Comment les Français perçoivent-ils l’Europe à travers les mots qui sont employés dans les médias pour en parler ? Réponses avec l’enquête de l’institut Médiascopie réalisée pour Notre Europe et Libération…

Méthodologie de l’enquête : notation et mapping des mots en fonction du jugement menace/protection et de l’importance pour l’avenir

Chaque mot est noté de 0 à 10 selon 2 critères puis présenté suivant 2 échelles :

  • pour les ordonnées : « ce mot menace (en bas) / ce mot protège (en haut) »,
  • pour les abscisses : « ce mot est moins déterminant pour l’avenir de l’UE (à gauche) / ce mot est plus déterminant pour l’avenir de l’UE (à droite) ».

Voir le mapping.

Le croisement entre les aspects négatifs de l’UE et les enjeux secondaires de l’Europe permettent de dégager les menaces :

  • les « démons » : la guerre et les conflits de l’Histoire (fascisme, intégrismes) mais aussi leur version moderne (terrorisme) ;
  • les « dangers » : alimentaire (OGM), ouverture des frontières et circulation des personnes (immigration clandestine), économie et finance (crise, délocalisations, paradis fiscaux), ou encore montée des inégalités (inégalités, discriminations) ;
  • les « inquiétudes » : doutes ou interrogations qui renvoient à la question de l’identité (nationalisme, communautarisme, immigration, euroscepticisme).
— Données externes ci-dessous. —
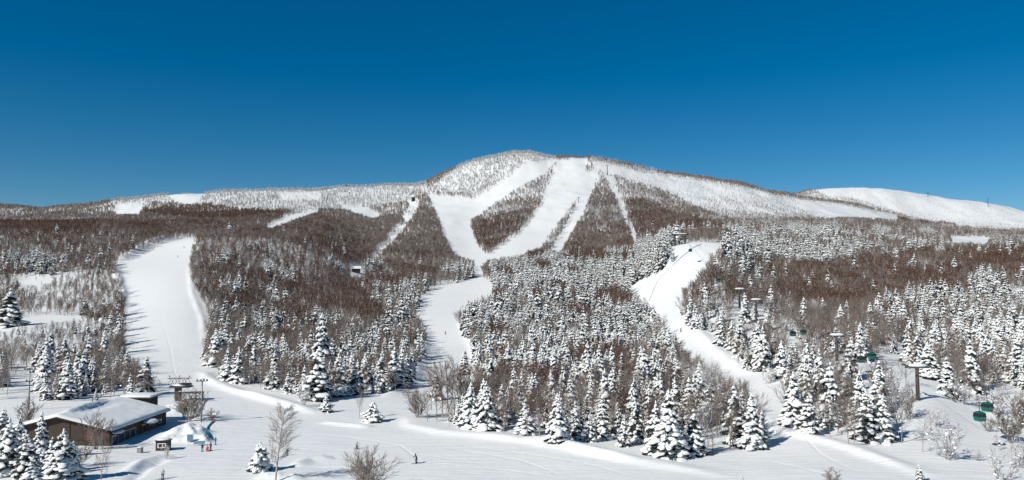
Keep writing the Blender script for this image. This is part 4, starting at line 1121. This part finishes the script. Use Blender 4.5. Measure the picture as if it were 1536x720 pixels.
# ------------------------------------------------------------------ gondola line
CY = [150, 182, 218.5, 249, 279, 319, 386, 419, 457, 527, 607]
CZ = [6.0, 9.8, 14.4, 16.3, 19.1, 20.3, 29.6, 34.6, 42.5, 59, 79.2]
cz = lambda yy: float(pchip(CY, np.array(CZ, float), np.array([yy]))[0])
def gondola_tower(yy, label, parts=1.0):
    x = gl(yy); zt = cz(yy); zg = hz(x, yy)
    o = empty('gondola_tower', (x, yy, zg), 0, 1, label, 'lift tower', 'gondola towers')
    h = zt - zg
    MB().tube((0, 0, -1), (0, 0, h-0.3), 0.56, 0.46, 14).build('pole', M_rust, o, True)
    ca = MB().box((0, 0, h-0.1), (6.4, 0.5, 0.5)).build('crossarm', M_dark, o, bevel=0.04)
    MB().blob((0.3, 0, h+0.35), (2.9, 0.75, 0.45), 0, 7, 0.06).build('arm_snow', M_snow, ca, True)
    for s in (-1, 1):
        sh = MB().box((s*2.9, 0, h+0.35), (0.3, 4.4, 0.35), rx=R(8)).build('sheave_beam', M_dark, o)
        for q in range(6): MB().tube((s*2.9-0.2, -2.0+0.8*q, h+0.25+(-2.0+0.8*q)*0.14), (s*2.9+0.2, -2.0+0.8*q, h+0.25+(-2.0+0.8*q)*0.14), 0.28, n=10).build('sheave', M_steel, sh)
    m = MB()
    for s in (-0.2, 0.2): m.tube((s, -0.62, 0), (s, -0.55, h-0.5), 0.03, n=5)
    for q in range(int(h/0.5)): m.tube((-0.2, -0.6, 0.3+0.5*q), (0.2, -0.6, 0.3+0.5*q), 0.02, n=4)
    m.build('ladder', M_steel, o)
    return o
gondola_tower(218.5, 'nearest gondola tower, a thick brown pole with snow-loaded crossarm above the open snow')
gondola_tower(279, 'second nearest gondola tower, brown pole with a snowy crossarm amid bare trees')
gondola_tower(386, 'short dark gondola tower just downhill of the taller one beside the piste')
gondola_tower(419, 'tall dark gondola tower with flat snowy top in the brown trees by the piste')
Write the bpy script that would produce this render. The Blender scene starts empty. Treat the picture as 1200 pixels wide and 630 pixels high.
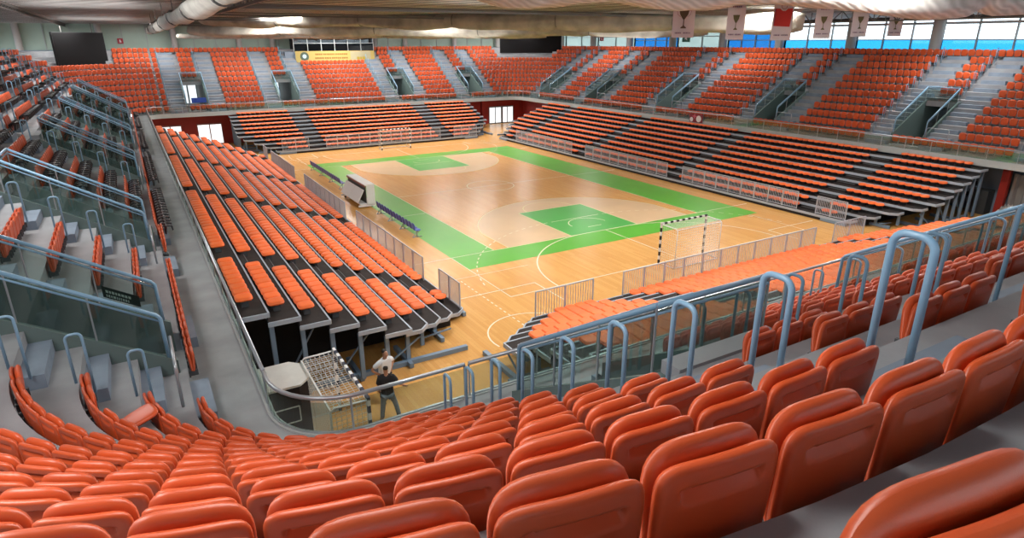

Le croisement entre les aspects positifs de l’UE et les enjeux principaux de l’Europe permettent de dégager les attentes formant une « épine dorsale de la construction de l’Europe » :

  1. protection écologique et sociale : prise en compte des impératifs écologiques (protection de l’environnement, développement durable, croissance verte) et sociaux (Europe sociale dialogue social européen, ou encore projet de salaire minimum européen) ;
  2. une Europe de la paix et de la démocratie : attachement aux principes et valeurs (paix, laïcité, citoyenneté européenne, opinion publique européenne) et aux modalités (fonctionnement démocratique de l’UE, référendum européen et élection au suffrage direct d’un Président de l’Union) ;
  3. l’identité et la culture : préservation d’un ancrage identitaire et culturel dans le local (produits AOC est le 3ème mot le plus protecteur de tous, terroirs), tout en permettant à l’individu de développer d’autres identités et échelles d’appartenance : Europe de la culture (diversité culturelle), mais aussi celui de l’éducation (Erasmus), tout comme la chaîne culturelle, Arte, véritable référent identitaire européen.
  4. l’ordre et la sécurité : en matière de Justice et de Police (Mandat d’arrêt européen, coopération judiciaire, Office européen de police : EUROPOL) de Défense (armée européenne), de Politique étrangère (diplomatie européenne et Politique Etrangère et de Sécurité Commune : PESC), comme au plan de la vie quotidienne et de la santé publique, en protégeant les consommateurs (Autorité Européenne de Sécurité Alimentaire).
  5. une relance de l’économie : encadrer, réguler et stimuler son économie et sa monnaie (plan de relance européen, Pacte de stabilité et de croissance, Union Économique et Monétaire, Euro) et politique européenne de recherche et d’innovation, item de la famille économique le mieux noté. En revanche, la préférence communautaire et le protectionnisme sont estimés faiblement protecteurs et moyennement déterminants.
  6. lien, échange et mobilité : faciliter les échanges afin de rapprocher les peuples et de renforcer le lien social, grâce à des modes de transports (réseau ferroviaire européen) respectueux de l’environnement.

Le croisement entre les menaces qui pèsent sur l’UE et les attentes qui se dessinent permettent de juger des « moyens » :

  • institutions et Europe politique : traditionnellement méconnues, voire malaimées, les institutions européennes sont valorisées (Cour Européenne des Droits de l’Homme : CEDH et Cour de Justice des Communautés européennes : CJCE sont jugées les plus protectrices) Parlement européen et Commission européenne sont au coude à coude et au regard de la crise que nous traversons : l’Europe politique est peut-être plus attendue qu’on ne le croit, au nom de la protection qu’on en escompte (protège à 6/10) et de son importance pour l’avenir (6,8/10).
  • les acteurs : si Barack Obama est jugé plus protecteur et plus déterminant pour l’avenir de l’Union que l’ensemble des dirigeants européens, et si, à l’inverse, Vladimir Poutine est jugé le plus menaçant, la palme des acteurs de l’Europe revient à deux entités collectives, jugées les mieux à même de protéger nos concitoyens, en même temps que les plus déterminantes pour l’avenir : les députés européens et la Confédération Européenne des Syndicats.

Conclusion : les Français formule une double attente : attente d’une Europe démocratique, d’une part, attente d’une Europe sociale, capable de protéger, d’autre part.